Benjamin has some lovely food and wine (some meals and drinks expounded to great length in the novel), and comes across another wine merchant who seems to have access to some of the wines – and a car – that Benjamin covets. However, after a heavy eating and drinking session, things go awry when Morton’s companion storms out, to be found strangled the following morning. The concierge of the hotel where Benjamin is staying is found dead later the same day, hanging from a tree, the result of an apparent suicide.  Meanwhile, whole shipments of Premier/Grand Cru bottles – €100+ each – are being stolen, seemingly to order.

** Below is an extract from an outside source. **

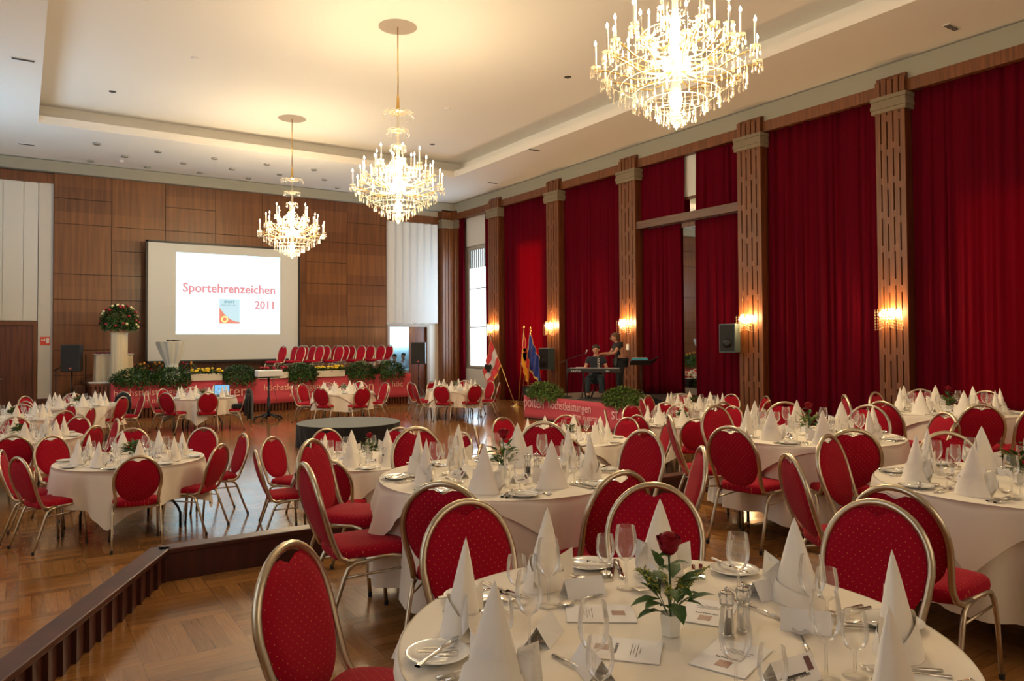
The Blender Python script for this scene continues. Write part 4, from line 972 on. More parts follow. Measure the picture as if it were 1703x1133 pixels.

Despite the deaths, Benjamin is excited about life again, and starts to investigate, along with  with his assistant Virgile (who gets sent to do the boring job of picking up the stolen Mercedes from Germany).  Finally after some investigations, along with minor input from the police, the deaths and the thefts are sorted out. The story being set in the middle of winter, when little is done in the vineyards, allows for little time needed to expostulate on the day to day vine maintenance.

This is definitely a book for those who like the finer things in life (or at least like reading about them). The food and the wine and the cigars makes you want to open a Premier Cru of something lovely, sit back and enjoy a good cigar. The mysteries are secondary to the food and wine, and whilst diverting and entertaining are not the point of the story, so shouldnt be thought about too deeply. Would be interesting to see if this ever gets shown on English TV (either in the original French or a variation of same).